Destin #28 – Georges Weiss

Georges Weiss

« 63 secondes »
Georges Weiss

Il ne faisait pas partie de la garnison. Pourtant, le jeune Georges Weiss, maréchal des logis de 18 ans, est resté lors des premiers jours de la bataille à son poste, sur les dessus du fort de Moulainville afin de régler des tirs d’artillerie. Son unité a battu en retraite mais lui n’a pas quitté le fort.  Sa jeunesse et sa détermination ont fini par convaincre le nouveau commandant de Moulainville, le capitaine Harispe, de le garder sous ses ordres.

Et maintenant, le jeune Belfortin est affecté à l’observation des batteries d’artillerie allemandes qui s’en prennent au fort en ce mois de mars 1916. Et notamment, les deux canons de 420 mm qui cherchent à faire taire ses deux tourelles. D’abord positionné en extérieur, Weiss a dû se replier dans un des observatoires cuirassés pour mener à bien sa tâche devenue bien trop dangereuse à l’air libre. Car les obus crachés par ces canons ont de quoi terroriser les hommes de la garnison…

A chaque tir, le soleil parait se lever à une quinzaine de kilomètres de là par-dessus la cime des arbres de la forêt où ils sont installés. Saisissant le téléphone mis à sa disposition, Weiss annonce le départ du coup au capitaine. Dans les différentes parties du fort, les hommes se précipitent dans les locaux les plus solides. Tous savent que le coup de fil de Weiss donne le top départ des 63 secondes avant que le projectile d’une tonne ne s’abatte sur le fort.

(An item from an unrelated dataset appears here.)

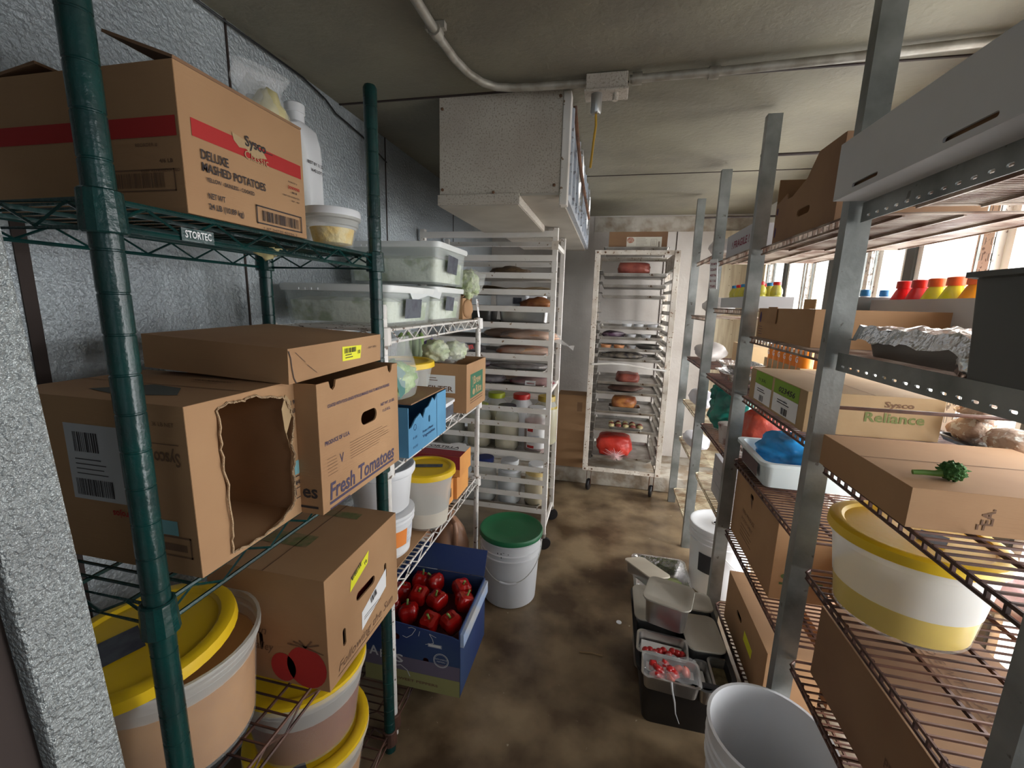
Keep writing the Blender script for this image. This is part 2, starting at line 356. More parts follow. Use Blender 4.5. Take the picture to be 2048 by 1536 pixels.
# ================================================================== shelving
def wire_deck(parent, x0, x1, y0, y1, z, mat, pitch=.025, r=.0032, zig=.045, corners=True, drop=.036, name='shelf', label=None, beams=3):
    m = MB(); q = [(x0, y0), (x1, y0), (x1, y1), (x0, y1)]
    for dz in (-.004, -drop): m.tube([(x, y, z+dz) for x, y in q], r*1.15, 6, True)
    for i in range(4):
        (ax, ay), (bx, by) = q[i], q[(i+1) % 4]; L = math.hypot(bx-ax, by-ay); n = max(2, int(L/zig)//2*2)
        m.tube([(ax+(bx-ax)*k/n, ay+(by-ay)*k/n, z-(.006 if k % 2 else drop-.002)) for k in range(n+1)], r*.75, 4)
    n = int((y1-y0)/pitch)
    for k in range(1, n): y = y0+(y1-y0)*k/n; m.box(x0, x1, y-r*.5, y+r*.5, z-.0045, z-.001)
    for k in range(beams): x = x0+(x1-x0)*(k+.5)/beams; m.box(x-r*.6, x+r*.6, y0, y1, z-.010, z-.0045)
    if corners:
        for x, y in q: m.lathe([(.0215, z-.045), (.0235, z-.043), (.0215, z+.004), (.019, z+.006)], 14, (x, y, 0))
    return m.build(name, mat, parent, label=label)
def post(parent, x, y, h, r, mat, ring=True):
    pr = [(r*.7, 0), (r*1.1, .004), (r, .03)]
    zz = .06
    while zz < h-.02 and ring: pr += [(r, zz), (r*.93, zz+.001), (r*.93, zz+.0025), (r, zz+.0035)]; zz += .0508
    pr += [(r, h-.006), (r*.8, h)]
    return MB().lathe(pr, 14, (x, y, 0)).build('post', mat, parent, smooth=True)
GX, GY0, GY1 = -.60, .425, 1.05
g = thing('wire_shelving', 'dark green epoxy wire shelving unit against the left wall, nearest the viewer', 'shelving', (-.765, .74, 0))
lx0, lx1, ly0, ly1 = -.935+.765, -.60+.765, GY0-.74, GY1-.74
for x in (lx0, lx1):
    for y in (ly0, ly1): post(g, x, y, 1.94 if y > 0 else 2.0, .0165, gsteel)
for z in (1.548, 1.0, .575, .075): wire_deck(g, lx0, lx1, ly0, ly1, z, gsteel if z > .6 else MATS['rust_wire'], pitch=.030 if z < .8 else .026)
p = Pr((lx1+.006, ly0+.098, 1.512), (0, 1, 0), (0, 0, 1)); p.text('STORTEC', 0, .002, .014, True, wid=.042)
MB().box(lx1+.003, lx1+.006, ly0+.093, ly0+.145, 1.509, 1.527).build('name_plate', gsteel, g); p.build(g, inkw, 'name_plate_lettering')
w = thing('wire_shelving', 'white wire shelving unit with chipped posts, behind the green one', 'shelving', (-.80, 1.555, 0))
for x in (-.18, .187):
    for y in (-.453, .455): post(w, x, y, 1.42 if y < 0 else 1.36, .0125, wsteel)
for z in (1.352, .962, .55, .078): wire_deck(w, -.18, .187, -.453, .455, z, wsteel if z > .2 else MATS['rust_wire'], pitch=.025, drop=.04, zig=.05)

# steel shelving on the right
s = thing('steel_shelving', 'long run of galvanized steel posts with rusty wire shelves along the right side', 'shelving', (.77, 1.9, 0))
PY = [.578, 1.205, 1.91, 2.585, 3.22]
for k, y in enumerate(PY):
    yy = y-1.9; h = 2.14
    m = MB().box(-.250, -.200, yy-.015, yy-.012, 0, h).box(-.250, -.247, yy-.012, yy+.018, 0, h).box(-.203, -.200, yy-.012, yy+.018, 0, h).box(-.247, -.238, yy+.015, yy+.018, 0, h).box(-.212, -.203, yy+.015, yy+.018, 0, h)
    m.build('front_post', galv, s)
for y in (.97, 1.55, 2.13, 2.71, 3.29):
    hl = []
    for j in range(44):
        for u in (.012, .033): hl.append(slot(u, .06+j*.044, .0035, .011, 4))
    MB().poly((.250, y-1.9, 0), (1, 0, 0), (0, 0, 1), (0, -1, 0), [(0, 0), (.045, 0), (.045, 2.0), (0, 2.0)], hl, .003).build('slotted_upright', galv, s)
bays = {0: (1.675, 1.335, 1.06, .765, .485), 1: (1.665, 1.33, 1.09, .82, .50, .145), 2: (1.68, 1.435, 1.08, .79, .495), 3: (1.73, 1.385, 1.10, .795, .52, .12)}
for b, zs in bays.items():
    y0, y1 = PY[b]+.022-1.9, PY[b+1]-.022-1.9
    for z in zs:
        m = MB(); x0, x1 = -.222, .235; solid = (b == 0 and z > 1.3)
        m.tube([(x, y, z-.004) for x, y in ((x0+.015, y0), (x1, y0), (x1, y1), (x0+.015, y1), (x0, y1-.015), (x0, y0+.015))], .0036, 6, True)
        m.tube([(x, y, z-.024) for x, y in ((x0+.004, y0+.01), (x0+.004, y1-.01))], .0036, 6)
        for j in range(int((y1-y0)/.032)): m.box(x0+.001, x0+.007, y0+.02+j*.032, y0+.025+j*.032, z-.024, z-.004)
        pt = .0135 if z > 1.2 else (.020 if b else .024)
        for j in range(1, int((y1-y0)/pt)): y = y0+j*pt; m.box(x0, x1, y-.0018, y+.0018, z-.004, z)
        for x in (-.12, .0, .12): m.box(x-.003, x+.003, y0, y1, z-.011, z-.004)
        mat = MATS['lit_upper_wire'] if (z > 1.3) else rustw if (b < 2 or z > .9) else (palew if b == 3 or z < .6 else rustw)
        if b == 3 and z < .9: mat = palew
        o = m.build('shelf', mat, s)
        if solid:
            hl = [slot(.03+j*.032, .012, .007, .0028, 4) for j in range(16)]
            MB().poly((x0-.004, y1, z-.04), (0, -1, 0), (0, 0, 1), (-1, 0, 0), [(0, 0), (y1-y0, 0), (y1-y0, .043), (0, .043)], hl, .003).build('slotted_lip', galv, o)

# ================================================================== goods: green shelving
def container(name, label, loc, r0, r1, h, fill, fillc, lidc=None, lid_off=(0, 0, 0), lid_rot=(0, 0, 0), slate_rect=None, grip=True, cat='container', group=None, pl=None, lidr=None, n=40):
    t = thing(name, label, cat, loc, group=group); pl = pl or mplast; w = .003
    RZ = lambda z: r0+(r1-r0)*(z-.008)/(h-.038); zf = min(fill, h-.035) if fill else 0
    top = [(r1, h-.03), (r1+.004, h-.028), (r1+.004, h-.016), (r1+.009, h-.014), (r1+.009, h), (r1+.003, h), (r1+.001, h-.012)]
    if fill:
        MB().lathe([(RZ(zf), zf)]+top, n, cap0=False, cap1=False).build('tub', pl, t, smooth=True)
        MB().lathe([(r0-.012, 0), (r0, .008), (RZ(zf), zf)], n, cap1=False).build('tub_base', M('filled_plastic', (.85, .84, .80), .3, alpha=.16), t, smooth=True)
    else: MB().lathe([(r0-.012, 0), (r0, .008)]+top, n, cap1=False).build('tub', pl, t, smooth=True)
    if fill: 
        rf = r0 + (r1-r0)*fill/h; MB().lathe([(r0-.02, .0105), (r0-.001, .014), (rf-.001, fill), (rf*.5, fill+.001), (.001, fill+.004)], n, cap1=False).build('contents', fillc, t, smooth=True)
    if lidc:
        R = lidr or r1+.012; l = MB().lathe([(.001, .0), (R*.80, .0), (R*.84, .006), (R*.93, .007), (R-.001, .003), (R, -.003), (R+.001, -.016), (R-.003, -.018), (R-.004, -.006), (R*.84, -.002), (.001, -.004)], n, cap0=False, cap1=False)
        l = l.build('lid', lidc, t, (lid_off[0], lid_off[1], h+.005+lid_off[2]), lid_rot, smooth=True); fix(l)
        if slate_rect:
            a, b, ww, hh, ro = slate_rect; Pr((0, 0, .001), (1, 0, 0), (0, 1, 0)).rect(a, b, ww, hh, ro).build(l, slate, 'write_on_label', 'dark write-on label')
    return t
# mashed potato carton
d = (.365, .252, .198); t = carton('cardboard_box', 'big brown mashed potatoes carton with red stripe on the top green shelf', 'box', (-.78, .661, 1.549), d, skip=('+z',), seam=False, rz=0)
f = FP(d, '+x'); f.rect(.018, .108, .226, .024).build(t, inkr, 'red_stripe')
f = FP(d, '+x', .0014); f.pl([(.088, .137), (.118, .133), (.150, .128), (.158, .118), (.130, .112), (.114, .121), (.100, .119), (.090, .127)]).build(t, kraft_p, 'torn_patch', 'patch where the printed surface is torn away')
f = FP(d, '+x', .002); f.text('Sysco', .112, .126, .022, True, wid=.045).text('DELUXE', .028, .081, .0185, True, wid=.048).text('MASHED POTATOES', .028, .064, .0175, True, wid=.122).text('YELLOW - SKINLESS - COOKED', .034, .051, .0082, True, wid=.090)
f.rect(.158, .128, .014, .0012)
f.text('NET WT', .034, .027, .0118, True, wid=.030).text('24 LB (10.89 kg)', .034, .012, .0118, True, wid=.064)
f.frame(.125, .008, .112, .030, .0022).bars(.137, .0135, .092, .0175, 30, 3).text('1 07 34730 40396 2', .137, .0, .0055, wid=.085)
f.text('REORDER #', .206, .094, .004, wid=.024).text('4/6 LB', .215, .076, .005, True).text('KEEP REFRIGERATED', .190, .068, .004, wid=.045).text('32F - 40F', .212, .061, .004, wid=.022); f.build(t, inkb)
f = FP(d, '+x', .002); f.text('3099998', .205, .083, .0078, True, wid=.031).build(t, inkr, 'red_number')
f = FP(d, '+x', .0024); f.text('Classic', .108, .106, .018, wid=.052).build(t, kraft_p, 'scraped_lettering')
f = FP(d, '-y'); f.rect(.02, .102, .34, .026).build(t, inkr, 'red_stripe')
f = FP(d, '-y'); f.frame(.225, .030, .125, .030, .002).bars(.24, .035, .09, .020, 30, 5).text('REORDER #', .285, .090, .0065, wid=.04).text('4/6 LB', .325, .068, .007, True, wid=.024).text('KEEP REFRIGERATED', .29, .056, .0055, wid=.07).build(t, inkn)
th = math.radians(18.5); o = MB().box(-.122, 0, -.126, .126, 0, .004).build('top_flap', kraft_d, t, (d[0]/2, 0, d[2]), (0, math.radians(20), 0))
MB().box(0, .12, -.126, .126, -.004, 0).build('top_flap', kraft_d, t, (-d[0]/2, 0, d[2]), (0, math.radians(-8), 0))
# bag of butter-coloured filling
cream = M('cream_filling', (.78, .70, .36), .55, c2=(.66, .58, .30), ns=14, bump=.3, bs=30)
t = thing('food_bag', 'clear plastic bag of pale yellow filling standing behind the mashed potatoes carton', 'bag', (-.790, .925, 1.549))
blob('filling', cream, t, (0, -.005, .160), (.058, .068, .175), 3, .25, 1.8, 4)
blob('bag_film', film, t, (0, -.008, .165), (.066, .076, .185), 4, .2, 2.5, 4)
m = MB(); R = []
for k in range(7):
    zz = .29+.085*k/6; wv = .010*math.sin(k*1.3); R.append([((.045+.010*k/6)*math.cos(a)*(.35+.0*k)+wv, (.055+.028*k/6)*math.sin(a)-.01, zz+.012*math.sin(a)) for a in [2*PI*j/20 for j in range(20)]])
m.rings(R, False, False).build('open_neck', film, t, smooth=True)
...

L’obus qui est monté à 8 kilomètres d’altitude chute de toute sa masse en direction de sa cible.  Dans les entrailles de Moulainville, les hommes entendent de plus en plus distinctement le projectile fondre sur eux. C’est comme si un train complet avec tous ses wagons tombait du ciel.

Weiss, lui, doit rester à son poste. Tremblant comme une feuille, agrippé aux supports du goniomètre qui lui sert à donner les coordonnées de tir, il semble à chaque fois voir venir sa fin. On ne s’habitue pas aisément à ce genre d’émotion. Puis brusquement, l’obus frappe le fort qui semble s’enfoncer dans le sol avant de revenir à son niveau initial, coupant la respiration de tous les hommes. Quelques centièmes de seconde plus tard, c’est la terrible déflagration dont le souffle et les éclats brisent, émiettent tous les éléments, béton, pierres, briques et os se trouvant sur leur chemin.

Par la suite, à partir du mois de mai 1916, des galeries sont creusées en dessous du fort afin de donner une meilleure protection à la garnison, sauf pour Weiss qui doit continuer à scruter l’emplacement des 420 mm. Si malgré l’épreuve il réussit à conserver ses nerfs, il n’en est pas de même pour un certain nombre de ses camarades qui, excédés par cette situation, finissent par en vouloir à cet homme dont les coups de téléphone annoncent la mort avec 63 secondes d’avance…

Dans ce climat délétère, Weiss est finalement envoyé à l’instruction à Fontainebleau par le capitaine Harispe, soucieux de ménager ce jeune homme dont le courage et le sang-froid ont concouru à sauver tant de vies.